The thing is internet distribution is very high volume and low margin. That's a better deal for the consumer if they want something popular or amateur (in the sense of something created for love rather than profit). But as it's become the dominant model (and as it was preceded by big-box discount stores, particularly in the book trade), publishers focused on a smaller number of big selling authors, and there was correspondingly less cross-subsidizing of niche or starting authors that didn't have as much mass appeal, at least in the short term.
It's harder for a new or specialized writer to get into print than it used to be, because publishers can no longer afford to front the cost of keeping their books in print while waiting for them to gain traction based on an editor's instinct about literary quality. Not that I think there's anything wrong with publishing on the internet, or that making money is the only valid metric of an author's quality, but while some writers develop more slowly than others they still need to pay the bills. I like science fiction, for example, and over the last 30 years the variety and quantity of writers and subjects on the shelves has declined as publishers prefer their established moneymakers, or stories that can be marketed as trilogies, and so forth. Thanks to the success of that Twilight series, for example, my local Borders seems to have devoted a good quarter of the sci-fi/fantasy section to books about young vampires in love.
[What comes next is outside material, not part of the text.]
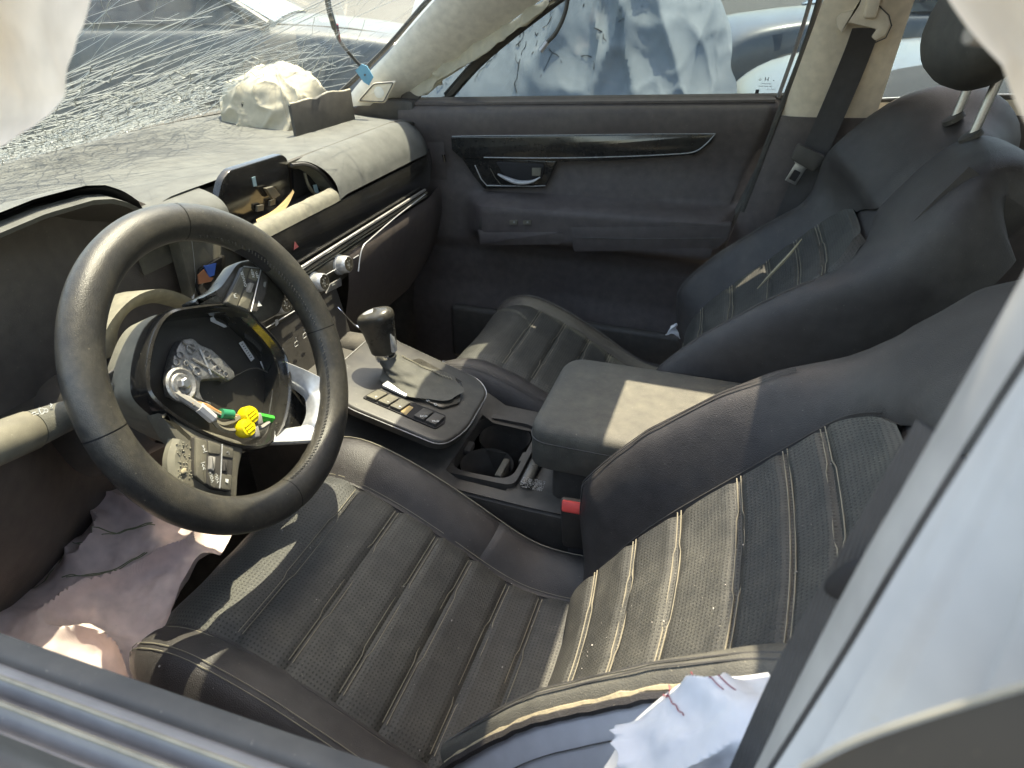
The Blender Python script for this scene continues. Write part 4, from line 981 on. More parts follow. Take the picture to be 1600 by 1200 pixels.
mk('stalk_body', *latheg([(.010, -.03), (.013, 0), (.0145, .02), (.0165, Ls * .42), (.0170, Ls * .46)], 28, frame(s0, e1, e2, ax)), 'leather_dusty', stk)
mk('stalk_knob', *latheg([(.0160, Ls * .46), (.0178, Ls * .48), (.0184, Ls * .75), (.0175, Ls * 1.0), (.014, Ls * 1.05), (.0005, Ls * 1.06)], 28, frame(s0, e1, e2, ax)), 'plastic_dusty', stk)
for (px, py, s) in ((75, 655, '-D'), (95, 652, '*'), (65, 668, '='), (85, 664, 'o')):
    cpt = s0 + ax * ((at(px, py, x=-.08) - s0).dot(ax)); vd = (CAM - cpt).normalized(); vd = (vd - ax * vd.dot(ax)).normalized()
    text('stalk_mark', s, .009, frame(cpt + (vd * .55 + e2 * .83 if vd.dot(e2) < .9 else vd).normalized() * .0180, -ax, (e2 - vd * .3).normalized()), 'glyph', stk)

# ================================================================== CENTRE CONSOLE
con = thing('centre_console', 'dark centre console with padded armrest lid, cup holders and a gear selector plate', 'console', (.2, .44, .36))
# tunnel body, sloping up to the dash
def conbody(u, v):
    x = lerp(-.26, .66, u); top = interp([(-.26, .715), (-.12, .700), (.085, .668), (.12, .645), (.24, .640), (.66, .640)], x)
    s = [(.315, .36), (.312, .45), (.310, top - .03), (.316, top - .006), (.335, top), (.545, top), (.564, top - .006), (.570, top - .03), (.568, .45), (.565, .36)]
    q = spline([V(a) for a in s], 36)[round(v * 36)]; return V((x, q.x, q.y))
def consolebody():
    v_, f_ = gridg(conbody, 46, 36); out = []
    for f in f_:
        c = sum((v_[i] for i in f), V()) / 4
        if .092 < c.x < .206 and .352 < c.y < .512 and c.z > .62: continue      # opening for the cups
        out.append(f)
    return v_, out
mk('console_body', *consolebody(), 'plastic', con)
# gear plate
def pz(x): return .735 - .05 * (x + .12) / .25
gpf = frame((0, .44, .7265), (1, 0, -.2), (0, 1, 0), (.196, 0, .98))
gp = [(-.128, -.080), (-.128, .112), (.088, .076), (.114, .046), (.120, -.070), (.102, -.124), (-.06, -.116)]
plate = mk('gear_plate', *plateg(rpoly(gp, [.01, .01, .018, .018, .03, .022, .02]), .016, .005, 3, fr=gpf), 'plate_black', con, label='gear selector plate with a bright rim')
gz = .016
mk('plate_rim', *tubeg([gpf(a, b, gz - .004) for a, b in rpoly([(a * 1.008, b * 1.008) for a, b in gp], [.01, .01, .018, .018, .03, .022, .02])], .0010, 6, closed=True), 'cast_metal', con)
def ong(px, py, c=gz):   # a sight line cut with the plate's top
    d = FW + (px - 800) / FPX * RT - (py - 600) / FPX * UP; n = V((.196, 0, .98)).normalized(); P0 = gpf(0, 0, c); t = (P0 - CAM).dot(n) / d.dot(n); p = CAM + d * t
    o = gpf(0, 0, 0); return ((p - o).dot(V((1, 0, -.2)).normalized()), (p - o).dot(V((0, 1, 0))))
gpl = lambda pts, c, dep, mat, name, par, bev=.001, r=.003: mk(name, *plateg(rpoly([ong(*p, c) for p in pts], r), dep, bev, fr=frame(gpf(0, 0, c), V((1, 0, -.2)).normalized(), (0, 1, 0), V((.196, 0, .98)).normalized())), mat, par)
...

I'm just saying that a lot of niche-specific marketing and editorial infrastructure has fallen apart as the industry has shifted course, and made it more difficult for some producers and consumers to find each other. That publishing infrastructure looked superfluous from a business perspective and so many large publishers cut those departments to remain competitive, but business is notoriously focused on the short term. MBA logic would argue against committing resources to publishing, say, the first novel of a contemporary Burroughs or Joyce.
I don't mean this is a disaster of course - real talent will usually get noticed, and as mainstream publishers become more conservative (in the sense of preferring material with mass market potential) there are disruptive opportunities for small publishers and the book business in particular has been through such cycles before. Amazon is effectively the bookstore with infinite shelves so publications of minor interest aren't crowded out by flavor-of-the-month writers the way they are in bookstores. I have no wish to turn the clock back, I just don't think the disruption of the old paradigm an automatic win for consumers in every respect.